• **Instructions to follow**
Records follow. Pull out every line that contains "picture".

>> Start

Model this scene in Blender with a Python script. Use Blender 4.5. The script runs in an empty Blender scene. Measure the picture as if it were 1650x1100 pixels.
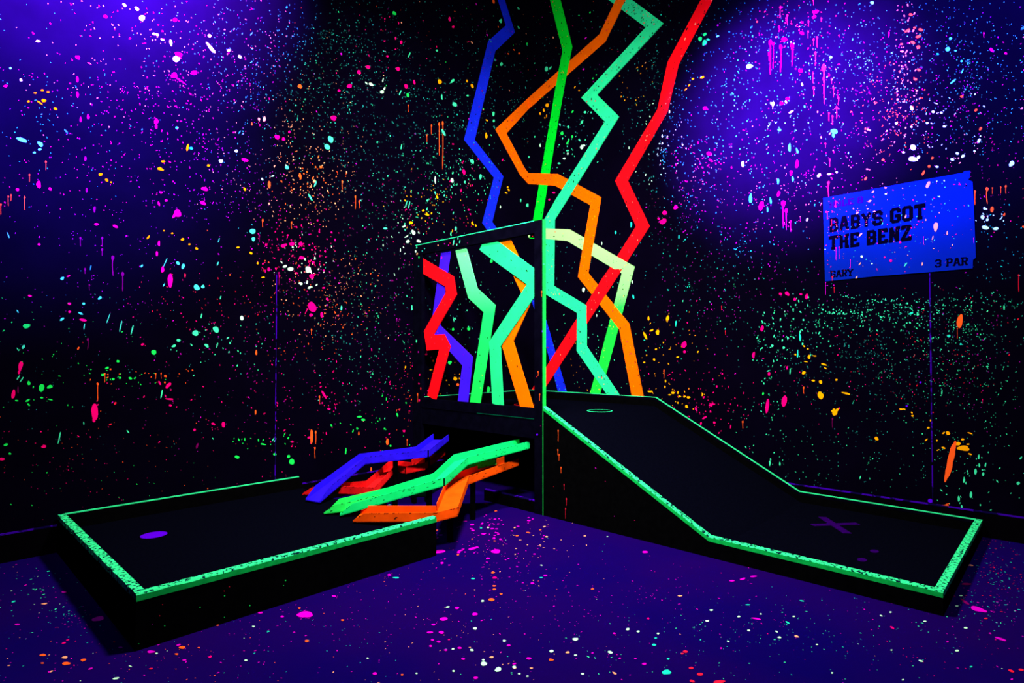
import bpy, math, random
from mathutils import Vector, Matrix
random.seed(7)
C = bpy.context.scene.collection

# ------------------------------------------------------------------ camera, world, lights, exposure
# room frame: the corner is at x=0,y=0; left wall runs along x (y=WALL_L), right wall runs along y (x=0)
CAM=(5.5265,4.9052,1.3500); FORWARD=(-0.722791,-0.691066); PITCH=0.019025; FPX=946.375
WALL_L = -0.09
scn = bpy.context.scene
cam_data = bpy.data.cameras.new('camera'); cam = bpy.data.objects.new('camera', cam_data); C.objects.link(cam)
cam_data.sensor_width = 36.0; cam_data.lens = FPX/1650*36.0; cam_data.clip_start = 0.05
cam.location = CAM
_d = Vector((FORWARD[0]*math.cos(PITCH), FORWARD[1]*math.cos(PITCH), math.sin(PITCH)))
cam.rotation_euler = _d.to_track_quat('-Z', 'Y').to_euler()
scn.camera = cam
scn.view_settings.view_transform = 'Standard'; scn.view_settings.look = 'None'
scn.view_settings.exposure = 0.0; scn.view_settings.gamma = 1.0; scn.view_settings.use_curve_mapping = False
w = bpy.data.worlds.new('world'); scn.world = w; w.use_nodes = True
w.node_tree.nodes['Background'].inputs[0].default_value = (0.0, 0.0, 0.0, 1); w.node_tree.nodes['Background'].inputs[1].default_value = 0

def area(name, loc, target, size, power, color):
    l = bpy.data.lights.new(name, 'AREA'); l.shape = 'DISK'; l.size = size; l.energy = power; l.color = color
    o = bpy.data.objects.new(name, l); C.objects.link(o); o.location = loc
    o.rotation_euler = (Vector(target)-Vector(loc)).to_track_quat('-Z', 'Y').to_euler(); return o
def spot(name, loc, target, angle, blend, power, color, size=0.1):
    l = bpy.data.lights.new(name, 'SPOT'); l.spot_size = math.radians(angle); l.spot_blend = blend
    l.energy = power; l.color = color; l.shadow_soft_size = size
    o = bpy.data.objects.new(name, l); C.objects.link(o); o.location = loc
    o.rotation_euler = (Vector(target)-Vector(loc)).to_track_quat('-Z', 'Y').to_euler(); return o
FILL = (1.0, 0.97, 0.72)
area('lamp_overhead', (3.1, 2.6, 4.6), (2.8, 2.4, 0), 0.5, 370, FILL)
area('fill_front', (4.9, 4.5, 4.3), (0.6, 0.6, 1.6), 0.5, 150, FILL).data.spread = math.radians(90)  # unseen fill light, added to brighten the upright faces
VIOLET = (0.40, 0.03, 1.0)
spot('lamp_left_wall', (4.6, 1.7, 4.9), (4.65, -0.09, 4.75), 92, 1.0, 42000, VIOLET)
spot('lamp_left_wall_wide', (4.9, 2.1, 4.0), (4.9, -0.09, 3.5), 78, 1.0, 10000, (0.16, 0.03, 1.0))
spot('lamp_right_wall', (1.9, 3.15, 3.95), (0, 3.05, 3.6), 68, 1.0, 22000, (0.34, 0.03, 1.0))
spot('lamp_right_wall_wide', (2.8, 4.7, 4.5), (0, 4.2, 4.0), 72, 1.0, 5500, (0.10, 0.03, 1.0))
spot('lamp_floor', (4.6, 4.2, 4.6), (3.4, 3.4, 0), 80, 1.0, 60, (0.2, 0.0, 1.0))

# ------------------------------------------------------------------ baked measurements (metres, in wall / floor coordinates)
DATA_WALL_RIBBONS = {'blue': [['L',0.714,5.931,0.625,6.03,2],['L',0.414,5.372,0.25,5.349,2],['L',0.714,5.059,0.595,4.985,2],['L',1.095,3.777,0.929,3.82,2],
['L',0.619,3.447,0.455,3.497,2],['L',0.808,2.87,0.643,2.909,2],['c',0,2.138,0,2.36,2],['R',0.214,1.396,0.214,1.735,2],
['R',0.398,0.863,0.533,0.869,2]],'green': [['R',0.139,6.168,0.308,6.09,9],['R',0.279,5.714,0.441,5.647,9],['R',0.476,5.009,0.621,5.006,9],
['R',0.368,4.602,0.499,4.56,9],['R',0.248,4.097,0.38,4.063,5],['R',0.211,3.952,0.347,3.918,5],['R',-0.008,3.02,0.142,3.02,5],
['R',-0.047,2.903,0.109,2.912,5],['R',-0.067,2.796,0.063,2.778,5]],'pale': [['R',-0.089,2.814,-0.089,2.941,5],['R',0.537,2.688,0.582,2.818,5],
['R',1.303,2.226,1.47,2.284,5],['R',1.212,1.919,1.35,1.91,5],['R',0.992,1.233,1.135,1.235,5],
['R',0.86,0.856,1.003,0.863,5]],'orange': [['R',1.434,5.576,1.588,5.506,15],['R',1.201,5.243,1.323,5.193,15],['R',1.013,5.008,1.095,4.89,2],
['c',0,4.605,0,4.456,2],['L',0.594,4.035,0.401,4.038,2],['L',0.158,3.58,0.075,3.691,2],['c',0,3.495,0,3.636,7],['R',0.351,3.39,0.4,3.523,7],
['R',0.879,3.058,1.036,3.121,7],['R',0.699,2.242,0.85,2.274,7],['R',1.271,1.609,1.399,1.666,7],
['R',1.432,0.858,1.576,0.865,7]],'turquoise': [['R',0.54,5.984,0.941,5.77,12],['R',1.622,4.848,1.832,4.812,12],['R',0.76,4.346,0.983,4.314,12],
['R',1.092,3.973,1.278,3.978,12],['R',0.365,3.212,0.547,3.18,12],['R',0.145,2.965,0.349,2.972,3],['R',0.145,2.686,0.344,2.66,3],
['R',0.144,2.415,0.338,2.395,12],['R',0.144,2.102,0.334,2.165,12],['R',0.689,1.818,0.827,1.896,12],['R',0.682,1.374,0.826,1.426,12],
['R',1.134,0.849,1.293,0.857,12]],'red': [['R',2.421,5.125,2.542,5.078,3],['R',1.875,4.387,2.001,4.317,3],['R',1.754,3.925,1.872,3.869,3],
['R',1.219,3.273,1.387,3.239,3],['R',1.487,2.723,1.655,2.698,3],['R',1.164,2.326,1.344,2.314,3],['R',1.055,2.203,1.242,2.186,9.5],
['R',0.213,1.176,0.213,0.94,9.5],['R',-0.049,0.861,0.153,0.862,9.5]]}
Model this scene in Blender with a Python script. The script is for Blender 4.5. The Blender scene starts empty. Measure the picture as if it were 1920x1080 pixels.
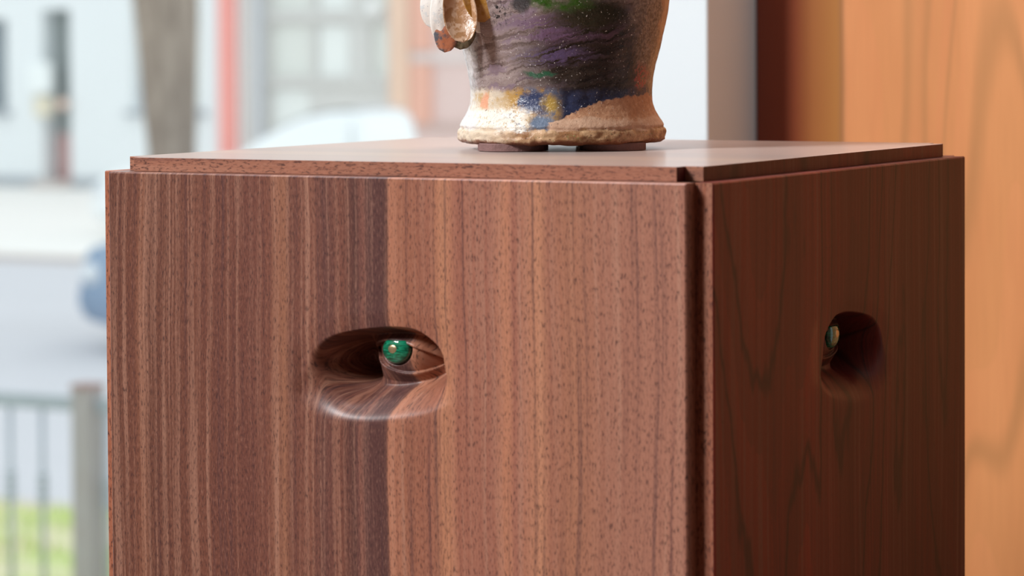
import bpy, bmesh, math, random
from math import sin, cos, pi, sqrt, exp, atan2, tan, radians
from mathutils import Vector, Matrix, noise as mnoise

random.seed(7)
S = bpy.context.scene
C = S.collection

# ------------------------------------------------------------------ camera
CAM = Vector((1.2310, -1.6480, 0.0892))
F_PX, YAW, PITCH, ROLL, CY = 5739.3, 0.5054, 0.0367, -0.0057, 273.9
fwd = Vector((-sin(YAW) * cos(PITCH), cos(YAW) * cos(PITCH), -sin(PITCH)))
rgt0 = Vector((cos(YAW), sin(YAW), 0))
up0 = rgt0.cross(fwd)
rgt = rgt0 * cos(ROLL) + up0 * sin(ROLL)
upv = -rgt0 * sin(ROLL) + up0 * cos(ROLL)
cd = bpy.data.cameras.new('camera')
cam = bpy.data.objects.new('camera', cd)
C.objects.link(cam)
cam.matrix_world = Matrix(((rgt.x, upv.x, -fwd.x, CAM.x), (rgt.y, upv.y, -fwd.y, CAM.y),
                           (rgt.z, upv.z, -fwd.z, CAM.z), (0, 0, 0, 1)))
cd.sensor_width = 36
cd.lens = F_PX / 1920 * 36
cd.shift_y = -(540 - CY) / 1920
cd.clip_end = 500
cd.dof.use_dof = True
cd.dof.focus_distance = 2.08
cd.dof.aperture_fstop = 8.0
cd.dof.aperture_blades = 9
S.camera = cam

# ------------------------------------------------------------------ world, lamps, exposure
w = bpy.data.worlds.new('world')
S.world = w
w.use_nodes = True
bg = w.node_tree.nodes['Background']
bg.inputs[0].default_value = (0.90, 0.965, 1.0, 1)
bg.inputs[1].default_value = 1.42

def area(name, loc, target, sx, sy, power, col):
    l = bpy.data.lights.new(name, 'AREA')
    l.shape = 'RECTANGLE'; l.size = sx; l.size_y = sy; l.energy = power; l.color = col
    o = bpy.data.objects.new(name, l)
    C.objects.link(o)
    o.location = loc
    o.rotation_euler = (Vector(target) - Vector(loc)).to_track_quat('-Z', 'Y').to_euler()
    return o
area('softbox_lamp', (-2.0, -3.85, 3.0), (0.2, 0.2, -0.1), 1.3, 1.0, 365, (0.96, 0.98, 1.0))
area('reveal_fill_lamp', (0.36, 0.72, 1.6), (0.30, 0.70, 0.0), 0.3, 0.3, 12, (0.97, 0.98, 1.0))  # added unseen fill for the pier reveal, timber and lid
area('ceiling_panel_lamp', (-1.25, -0.15, 3.1), (-1.0, -0.1, 0), 1.5, 1.2, 60, (0.86, 0.92, 1.0))

S.view_settings.view_transform = 'Standard'
S.view_settings.look = 'None'
S.view_settings.exposure = 0.0
S.view_settings.gamma = 1.0
S.view_settings.use_curve_mapping = False
S.cycles.use_denoising = True
S.cycles.max_bounces = 8

# ------------------------------------------------------------------ helpers: rays
def ray(px, py):
    return (fwd + rgt * ((px - 960) / F_PX) + upv * ((CY - py) / F_PX))
def on_y(px, py, Y):
    d = ray(px, py); t = (Y - CAM.y) / d.y
    return CAM + d * t
def on_z(px, py, Z):
    d = ray(px, py); t = (Z - CAM.z) / d.z
    return CAM + d * t

# ------------------------------------------------------------------ helpers: objects
def link(name, me, mat=None, parent=None, smooth=False):
    o = bpy.data.objects.new(name, me)
    C.objects.link(o)
    if mat: me.materials.append(mat)
    if parent: o.parent = parent
    if smooth:
        me.polygons.foreach_set('use_smooth', [True] * len(me.polygons))
    return o
def pyobj(name, verts, faces, mat, parent=None, smooth=False):
    me = bpy.data.meshes.new(name)
    me.from_pydata([tuple(v) for v in verts], [], faces)
    me.update()
    bm = bmesh.new(); bm.from_mesh(me)
    bmesh.ops.recalc_face_normals(bm, faces=bm.faces)
    bm.to_mesh(me); bm.free()
    return link(name, me, mat, parent, smooth)
def bmobj(name, bm, mat, parent=None, smooth=False):
    me = bpy.data.meshes.new(name)
    bm.normal_update(); bm.to_mesh(me); bm.free()
    return link(name, me, mat, parent, smooth)
def tag(o, label=None, cat=None, group=None, kind=None):
    if label: o['label'] = label
    if cat: o['category'] = cat
    if group: o['group'] = group
    if kind: o['kind'] = kind
    return o
def empty(name, loc=(0, 0, 0), rz=0):
    o = bpy.data.objects.new(name, None)
    C.objects.link(o); o.location = loc; o.rotation_euler = (0, 0, rz)
    o.empty_display_size = 0.1
    return o
def add_box(bm, x0, x1, y0, y1, z0, z1, bev=0.0, seg=2):
    m = Matrix.Translation(((x0 + x1) / 2, (y0 + y1) / 2, (z0 + z1) / 2)) @ Matrix.Diagonal((abs(x1 - x0), abs(y1 - y0), abs(z1 - z0), 1))
    r = bmesh.ops.create_cube(bm, size=1, matrix=m)
    if bev > 0:
        es = list({e for v in r['verts'] for e in v.link_edges})
        bmesh.ops.bevel(bm, geom=es, offset=bev, segments=seg, affect='EDGES', profile=0.5)
def box(name, x0, x1, y0, y1, z0, z1, mat, parent=None, bev=0.0, smooth=False):
    bm = bmesh.new(); add_box(bm, x0, x1, y0, y1, z0, z1, bev)
    return bmobj(name, bm, mat, parent, smooth)
def add_tube(bm, p0, p1, r0, r1, n=12, cap=True):
    p0, p1 = Vector(p0), Vector(p1)
    d = (p1 - p0)
    q = d.to_track_quat('Z', 'Y').to_matrix().to_4x4()
    m = Matrix.Translation((p0 + p1) / 2) @ q
    bmesh.ops.create_cone(bm, cap_ends=cap, segments=n, radius1=r0, radius2=r1, depth=d.length, matrix=m)
def lathe(prof, n, dr=None):
    vs, fs = [], []
    for i, (r, z) in enumerate(prof):
        for k in range(n):
            a = 2 * pi * k / n
            rr, zz = r, z
            if dr: rr, zz = dr(r, z, a)
            vs.append((rr * cos(a), rr * sin(a), zz))
    for i in range(len(prof) - 1):
        for k in range(n):
            k2 = (k + 1) % n
            fs.append((i * n + k, i * n + k2, (i + 1) * n + k2, (i + 1) * n + k))
    return vs, fs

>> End

• **Answer to this task**
Model this scene in Blender with a Python script. Use Blender 4.5. The script runs in an empty Blender scene. Measure the picture as if it were 1650x1100 pixels.
Model this scene in Blender with a Python script. The script is for Blender 4.5. The Blender scene starts empty. Measure the picture as if it were 1920x1080 pixels.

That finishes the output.